## Extracted material
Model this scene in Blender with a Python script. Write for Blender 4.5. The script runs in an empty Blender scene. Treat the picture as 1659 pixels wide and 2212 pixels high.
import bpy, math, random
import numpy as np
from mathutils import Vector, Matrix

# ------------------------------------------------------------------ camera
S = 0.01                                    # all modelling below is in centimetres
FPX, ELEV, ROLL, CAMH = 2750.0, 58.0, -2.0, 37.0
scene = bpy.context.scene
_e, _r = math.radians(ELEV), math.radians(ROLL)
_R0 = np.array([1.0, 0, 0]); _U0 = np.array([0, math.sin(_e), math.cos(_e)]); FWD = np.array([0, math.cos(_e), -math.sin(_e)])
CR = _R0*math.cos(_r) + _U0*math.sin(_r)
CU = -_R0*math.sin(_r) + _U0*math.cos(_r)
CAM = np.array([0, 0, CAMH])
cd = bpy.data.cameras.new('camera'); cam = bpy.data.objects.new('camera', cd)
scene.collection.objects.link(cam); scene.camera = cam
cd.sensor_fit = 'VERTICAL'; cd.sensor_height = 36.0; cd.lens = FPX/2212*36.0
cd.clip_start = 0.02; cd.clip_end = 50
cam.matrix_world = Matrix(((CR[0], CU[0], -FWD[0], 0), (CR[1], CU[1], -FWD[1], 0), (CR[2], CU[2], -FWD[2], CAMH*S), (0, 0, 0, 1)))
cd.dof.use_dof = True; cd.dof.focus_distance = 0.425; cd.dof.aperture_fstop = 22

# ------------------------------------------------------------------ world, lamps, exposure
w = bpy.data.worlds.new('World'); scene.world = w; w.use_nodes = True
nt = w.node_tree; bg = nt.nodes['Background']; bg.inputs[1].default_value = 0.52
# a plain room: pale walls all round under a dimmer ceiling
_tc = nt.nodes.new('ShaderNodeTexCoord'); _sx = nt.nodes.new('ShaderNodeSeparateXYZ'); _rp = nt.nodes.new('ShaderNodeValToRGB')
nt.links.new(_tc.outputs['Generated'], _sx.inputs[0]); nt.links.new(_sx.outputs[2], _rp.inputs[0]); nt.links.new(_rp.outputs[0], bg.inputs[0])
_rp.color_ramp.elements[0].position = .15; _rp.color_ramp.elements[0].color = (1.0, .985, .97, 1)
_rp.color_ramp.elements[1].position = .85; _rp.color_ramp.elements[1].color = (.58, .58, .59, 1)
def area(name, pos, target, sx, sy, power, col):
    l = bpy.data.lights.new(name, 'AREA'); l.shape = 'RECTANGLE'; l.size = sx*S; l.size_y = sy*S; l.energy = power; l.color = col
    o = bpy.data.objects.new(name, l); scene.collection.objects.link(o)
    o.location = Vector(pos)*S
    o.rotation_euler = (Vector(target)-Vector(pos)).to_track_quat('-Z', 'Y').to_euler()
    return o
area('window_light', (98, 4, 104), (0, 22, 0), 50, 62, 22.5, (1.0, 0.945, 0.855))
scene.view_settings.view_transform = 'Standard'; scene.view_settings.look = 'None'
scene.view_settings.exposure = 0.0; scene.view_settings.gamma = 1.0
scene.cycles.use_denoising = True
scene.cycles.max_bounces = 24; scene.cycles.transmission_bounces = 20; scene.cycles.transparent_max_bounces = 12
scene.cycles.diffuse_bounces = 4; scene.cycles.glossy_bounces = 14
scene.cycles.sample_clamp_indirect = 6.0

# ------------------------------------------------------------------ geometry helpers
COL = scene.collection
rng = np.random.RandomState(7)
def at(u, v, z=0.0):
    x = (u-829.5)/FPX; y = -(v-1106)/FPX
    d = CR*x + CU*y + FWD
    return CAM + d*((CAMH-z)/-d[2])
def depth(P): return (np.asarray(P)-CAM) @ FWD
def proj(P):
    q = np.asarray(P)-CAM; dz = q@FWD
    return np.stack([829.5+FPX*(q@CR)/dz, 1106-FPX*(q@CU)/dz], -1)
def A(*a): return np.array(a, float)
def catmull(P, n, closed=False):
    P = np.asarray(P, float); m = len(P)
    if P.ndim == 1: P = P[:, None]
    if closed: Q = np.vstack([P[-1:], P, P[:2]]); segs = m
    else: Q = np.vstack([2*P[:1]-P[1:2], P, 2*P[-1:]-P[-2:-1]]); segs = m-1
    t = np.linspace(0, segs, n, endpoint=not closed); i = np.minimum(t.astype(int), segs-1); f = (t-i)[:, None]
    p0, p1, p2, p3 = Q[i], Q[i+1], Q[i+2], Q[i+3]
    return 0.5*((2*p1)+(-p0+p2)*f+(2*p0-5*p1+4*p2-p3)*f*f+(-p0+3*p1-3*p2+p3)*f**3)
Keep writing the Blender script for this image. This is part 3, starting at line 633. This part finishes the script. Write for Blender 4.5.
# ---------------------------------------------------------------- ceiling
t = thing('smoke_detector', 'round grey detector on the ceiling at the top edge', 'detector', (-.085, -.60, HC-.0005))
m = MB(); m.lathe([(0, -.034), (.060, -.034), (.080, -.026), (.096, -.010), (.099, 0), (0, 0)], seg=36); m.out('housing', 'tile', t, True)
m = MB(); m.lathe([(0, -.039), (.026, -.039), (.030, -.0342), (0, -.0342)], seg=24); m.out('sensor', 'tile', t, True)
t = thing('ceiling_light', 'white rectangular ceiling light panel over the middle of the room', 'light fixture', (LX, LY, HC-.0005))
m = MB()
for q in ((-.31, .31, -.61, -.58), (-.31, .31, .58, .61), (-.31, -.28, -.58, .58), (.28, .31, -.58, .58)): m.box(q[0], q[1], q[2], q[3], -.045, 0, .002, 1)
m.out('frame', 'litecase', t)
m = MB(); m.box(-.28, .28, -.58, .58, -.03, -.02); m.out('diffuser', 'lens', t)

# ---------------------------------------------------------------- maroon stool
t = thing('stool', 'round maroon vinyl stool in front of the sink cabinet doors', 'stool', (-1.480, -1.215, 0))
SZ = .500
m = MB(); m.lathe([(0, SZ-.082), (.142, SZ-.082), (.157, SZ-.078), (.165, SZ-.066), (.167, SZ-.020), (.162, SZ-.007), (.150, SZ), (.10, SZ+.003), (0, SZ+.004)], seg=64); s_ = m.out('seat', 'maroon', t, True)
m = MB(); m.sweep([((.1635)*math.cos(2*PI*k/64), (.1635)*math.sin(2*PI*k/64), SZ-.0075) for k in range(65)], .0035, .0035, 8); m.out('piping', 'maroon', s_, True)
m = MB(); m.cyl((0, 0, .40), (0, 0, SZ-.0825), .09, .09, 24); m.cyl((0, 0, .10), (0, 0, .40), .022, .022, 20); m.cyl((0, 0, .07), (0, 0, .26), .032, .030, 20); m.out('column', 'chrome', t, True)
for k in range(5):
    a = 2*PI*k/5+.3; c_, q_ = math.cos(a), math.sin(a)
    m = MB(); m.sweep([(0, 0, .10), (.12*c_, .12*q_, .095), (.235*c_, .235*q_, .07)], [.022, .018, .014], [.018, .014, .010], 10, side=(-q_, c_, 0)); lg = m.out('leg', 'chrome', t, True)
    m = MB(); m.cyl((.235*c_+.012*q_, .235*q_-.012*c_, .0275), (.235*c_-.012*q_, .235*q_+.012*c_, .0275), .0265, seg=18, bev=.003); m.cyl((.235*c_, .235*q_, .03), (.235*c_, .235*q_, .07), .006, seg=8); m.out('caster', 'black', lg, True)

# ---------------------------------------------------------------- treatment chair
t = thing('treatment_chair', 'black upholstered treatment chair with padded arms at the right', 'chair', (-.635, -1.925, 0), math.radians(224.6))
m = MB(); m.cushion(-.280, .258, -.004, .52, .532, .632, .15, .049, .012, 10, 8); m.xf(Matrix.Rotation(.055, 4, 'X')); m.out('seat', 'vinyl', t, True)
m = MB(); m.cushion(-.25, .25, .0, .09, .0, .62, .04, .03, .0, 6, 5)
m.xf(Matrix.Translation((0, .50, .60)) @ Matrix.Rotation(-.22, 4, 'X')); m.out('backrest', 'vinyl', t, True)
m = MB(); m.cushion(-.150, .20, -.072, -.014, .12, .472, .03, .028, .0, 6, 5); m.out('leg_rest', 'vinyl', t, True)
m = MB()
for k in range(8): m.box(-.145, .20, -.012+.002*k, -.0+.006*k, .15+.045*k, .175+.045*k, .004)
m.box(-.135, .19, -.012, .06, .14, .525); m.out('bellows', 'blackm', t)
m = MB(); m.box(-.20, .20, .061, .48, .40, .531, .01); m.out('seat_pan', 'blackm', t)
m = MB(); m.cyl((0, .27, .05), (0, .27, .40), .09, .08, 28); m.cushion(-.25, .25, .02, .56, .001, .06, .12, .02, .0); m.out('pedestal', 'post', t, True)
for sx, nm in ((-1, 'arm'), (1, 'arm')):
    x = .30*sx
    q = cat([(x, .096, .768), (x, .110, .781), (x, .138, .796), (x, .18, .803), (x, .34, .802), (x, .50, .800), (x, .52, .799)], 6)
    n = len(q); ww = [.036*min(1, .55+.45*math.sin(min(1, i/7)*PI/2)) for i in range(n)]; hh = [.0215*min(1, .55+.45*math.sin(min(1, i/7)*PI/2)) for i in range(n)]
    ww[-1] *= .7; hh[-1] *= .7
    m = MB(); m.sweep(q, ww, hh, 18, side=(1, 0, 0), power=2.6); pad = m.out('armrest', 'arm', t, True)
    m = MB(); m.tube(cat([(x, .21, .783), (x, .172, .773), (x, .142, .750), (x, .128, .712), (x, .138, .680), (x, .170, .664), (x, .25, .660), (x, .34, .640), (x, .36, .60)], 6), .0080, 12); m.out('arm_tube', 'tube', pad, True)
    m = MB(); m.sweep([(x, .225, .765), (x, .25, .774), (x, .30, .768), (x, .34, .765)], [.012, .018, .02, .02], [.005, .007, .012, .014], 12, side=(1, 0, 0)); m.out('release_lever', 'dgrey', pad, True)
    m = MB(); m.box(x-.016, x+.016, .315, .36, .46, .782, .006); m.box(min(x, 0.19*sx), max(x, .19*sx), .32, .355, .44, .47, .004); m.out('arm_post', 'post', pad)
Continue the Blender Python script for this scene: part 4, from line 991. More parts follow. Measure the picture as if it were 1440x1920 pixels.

## The task
Emit an exact copy of the lines spanning the start of the records to the line containing "from mathutils import Vector, Matrix", inclusive, and no other output.

## Written answer
Model this scene in Blender with a Python script. Write for Blender 4.5. The script runs in an empty Blender scene. Treat the picture as 1659 pixels wide and 2212 pixels high.
import bpy, math, random
import numpy as np
from mathutils import Vector, Matrix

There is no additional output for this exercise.